**Goal**
Write out the listing below exactly, and omit any images you find in it.
-- Begin --
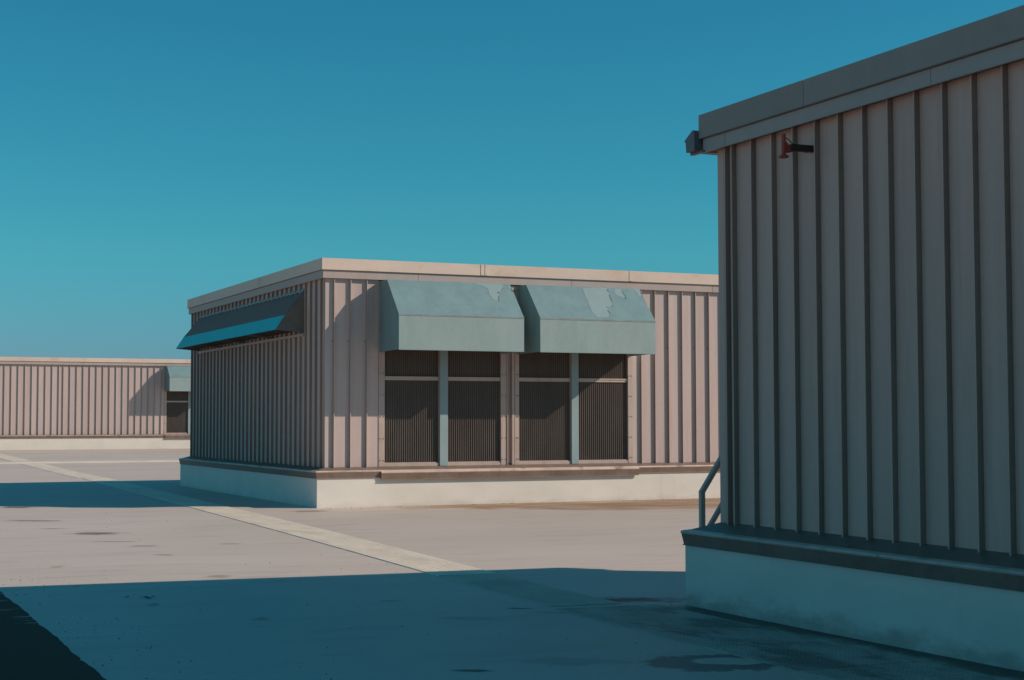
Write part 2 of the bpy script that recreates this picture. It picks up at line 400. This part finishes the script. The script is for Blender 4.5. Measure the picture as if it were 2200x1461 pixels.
SIDES = {'left': 0, 'front': 1, 'right': 2, 'rear': 3}
def corners(r, o, z):      # rect (x0,y0,x1,y1) grown by o (scalar or per side)
    if not isinstance(o, (tuple, list)): o = (o,)*4
    return {'left': ((r[0]-o[0], r[3]+o[3], z), (r[0]-o[0], r[1]-o[1], z)), 'front': ((r[0]-o[0], r[1]-o[1], z), (r[2]+o[2], r[1]-o[1], z)),
            'right': ((r[2]+o[2], r[1]-o[1], z), (r[2]+o[2], r[3]+o[3], z)), 'rear': ((r[2]+o[2], r[3]+o[3], z), (r[0]-o[0], r[3]+o[3], z))}
def sweep_side(rect, prof, side, sc):
    """prof: closed list of (outward, z); outward scaled per side by sc."""
    A, B = [], []
    for o, z in prof:
        c = corners(rect, tuple(o*k for k in sc), z)[side]; A.append(c[0]); B.append(c[1])
    return MB().prism(A, B, caps=True)

def shell(root, rect, zb, z1, z2, z3, z4, z5, z6, co, ko, sc=(1, 1, 1, 1), sides=('left', 'front'), joints_up={}, joints_low={}, fmat='fup'):
    x0, y0, x1, y1 = rect
    # solid body behind the panels and the roof slab
    build('core', MB().box(x0+.06, x1, y0+.06, y1-.002, zb-.2, z6-.12), 'core', root)
    build('roof_slab', MB().box(x0-.04, x1+.04, y0-.04, y1+.04, z6-.11, z6-.03), 'core', root)
    c = tuple(co*k for k in sc)
    build('curb', MB().box(x0-c[0], x1+c[2], y0-c[1], y1+c[3], zb-.25, z1+.02), 'curb', root)
    prof = [(-.02, z3+.012), (co*.86, z2+.012), (co+.030, z2), (co+.034, z2-.012), (co+.012, z1), (co+.024, z1-.012), (co-.004, z1-.012), (co-.004, z1+.03), (-.02, z1+.03)]
    rim = [(co*.86+.004, z2+.0135), (co+.030, z2+.004), (co+.0385, z2-.012), (co+.033, z2-.024), (co+.028, z2-.006), (co*.86+.004, z2+.006)]
    for sd in SIDES:
        f = build('curb_flashing', sweep_side(rect, prof, sd, sc), 'flash', root)
        if sd in sides: build('flashing_rim', sweep_side(rect, rim, sd, sc), 'rim', f)
    # fascia: two stacked bands cut into lengths
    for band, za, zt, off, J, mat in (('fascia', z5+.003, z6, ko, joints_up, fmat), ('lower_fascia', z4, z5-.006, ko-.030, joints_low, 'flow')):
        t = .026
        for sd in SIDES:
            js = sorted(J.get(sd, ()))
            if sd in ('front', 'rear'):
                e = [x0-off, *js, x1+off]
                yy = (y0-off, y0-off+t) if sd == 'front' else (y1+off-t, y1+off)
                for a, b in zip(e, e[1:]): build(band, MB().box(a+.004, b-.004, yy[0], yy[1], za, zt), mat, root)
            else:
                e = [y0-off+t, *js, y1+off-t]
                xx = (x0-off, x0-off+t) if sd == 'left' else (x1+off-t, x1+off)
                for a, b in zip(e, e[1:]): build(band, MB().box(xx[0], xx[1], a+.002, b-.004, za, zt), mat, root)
    # soffit closing the gap behind the lower band, and a thin drip edge between the bands
    so = ko-.030-.026
    for sd in sides:
        build('soffit', sweep_side(rect, [(-.03, z4+.02), (so+.004, z4+.02), (so+.004, z4+.05), (-.03, z4+.05)], sd, (1, 1, 1, 1)), 'flash', root)
        build('drip_edge', sweep_side(rect, [(so, z5-.005), (ko-.004, z5-.005), (ko-.004, z5+.002), (so, z5+.002)], sd, (1, 1, 1, 1)), 'flash', root)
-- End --
**Written answer**
Write part 2 of the bpy script that recreates this picture. It picks up at line 400. This part finishes the script. The script is for Blender 4.5. Measure the picture as if it were 2200x1461 pixels.
SIDES = {'left': 0, 'front': 1, 'right': 2, 'rear': 3}
def corners(r, o, z):      # rect (x0,y0,x1,y1) grown by o (scalar or per side)
    if not isinstance(o, (tuple, list)): o = (o,)*4
    return {'left': ((r[0]-o[0], r[3]+o[3], z), (r[0]-o[0], r[1]-o[1], z)), 'front': ((r[0]-o[0], r[1]-o[1], z), (r[2]+o[2], r[1]-o[1], z)),
            'right': ((r[2]+o[2], r[1]-o[1], z), (r[2]+o[2], r[3]+o[3], z)), 'rear': ((r[2]+o[2], r[3]+o[3], z), (r[0]-o[0], r[3]+o[3], z))}
def sweep_side(rect, prof, side, sc):
    """prof: closed list of (outward, z); outward scaled per side by sc."""
    A, B = [], []
    for o, z in prof:
        c = corners(rect, tuple(o*k for k in sc), z)[side]; A.append(c[0]); B.append(c[1])
    return MB().prism(A, B, caps=True)

def shell(root, rect, zb, z1, z2, z3, z4, z5, z6, co, ko, sc=(1, 1, 1, 1), sides=('left', 'front'), joints_up={}, joints_low={}, fmat='fup'):
    x0, y0, x1, y1 = rect
    # solid body behind the panels and the roof slab
    build('core', MB().box(x0+.06, x1, y0+.06, y1-.002, zb-.2, z6-.12), 'core', root)
    build('roof_slab', MB().box(x0-.04, x1+.04, y0-.04, y1+.04, z6-.11, z6-.03), 'core', root)
    c = tuple(co*k for k in sc)
    build('curb', MB().box(x0-c[0], x1+c[2], y0-c[1], y1+c[3], zb-.25, z1+.02), 'curb', root)
    prof = [(-.02, z3+.012), (co*.86, z2+.012), (co+.030, z2), (co+.034, z2-.012), (co+.012, z1), (co+.024, z1-.012), (co-.004, z1-.012), (co-.004, z1+.03), (-.02, z1+.03)]
    rim = [(co*.86+.004, z2+.0135), (co+.030, z2+.004), (co+.0385, z2-.012), (co+.033, z2-.024), (co+.028, z2-.006), (co*.86+.004, z2+.006)]
    for sd in SIDES:
        f = build('curb_flashing', sweep_side(rect, prof, sd, sc), 'flash', root)
        if sd in sides: build('flashing_rim', sweep_side(rect, rim, sd, sc), 'rim', f)
    # fascia: two stacked bands cut into lengths
    for band, za, zt, off, J, mat in (('fascia', z5+.003, z6, ko, joints_up, fmat), ('lower_fascia', z4, z5-.006, ko-.030, joints_low, 'flow')):
        t = .026
        for sd in SIDES:
            js = sorted(J.get(sd, ()))
            if sd in ('front', 'rear'):
                e = [x0-off, *js, x1+off]
                yy = (y0-off, y0-off+t) if sd == 'front' else (y1+off-t, y1+off)
                for a, b in zip(e, e[1:]): build(band, MB().box(a+.004, b-.004, yy[0], yy[1], za, zt), mat, root)
            else:
                e = [y0-off+t, *js, y1+off-t]
                xx = (x0-off, x0-off+t) if sd == 'left' else (x1+off-t, x1+off)
                for a, b in zip(e, e[1:]): build(band, MB().box(xx[0], xx[1], a+.002, b-.004, za, zt), mat, root)
    # soffit closing the gap behind the lower band, and a thin drip edge between the bands
    so = ko-.030-.026
    for sd in sides:
        build('soffit', sweep_side(rect, [(-.03, z4+.02), (so+.004, z4+.02), (so+.004, z4+.05), (-.03, z4+.05)], sd, (1, 1, 1, 1)), 'flash', root)
        build('drip_edge', sweep_side(rect, [(so, z5-.005), (ko-.004, z5-.005), (ko-.004, z5+.002), (so, z5+.002)], sd, (1, 1, 1, 1)), 'flash', root)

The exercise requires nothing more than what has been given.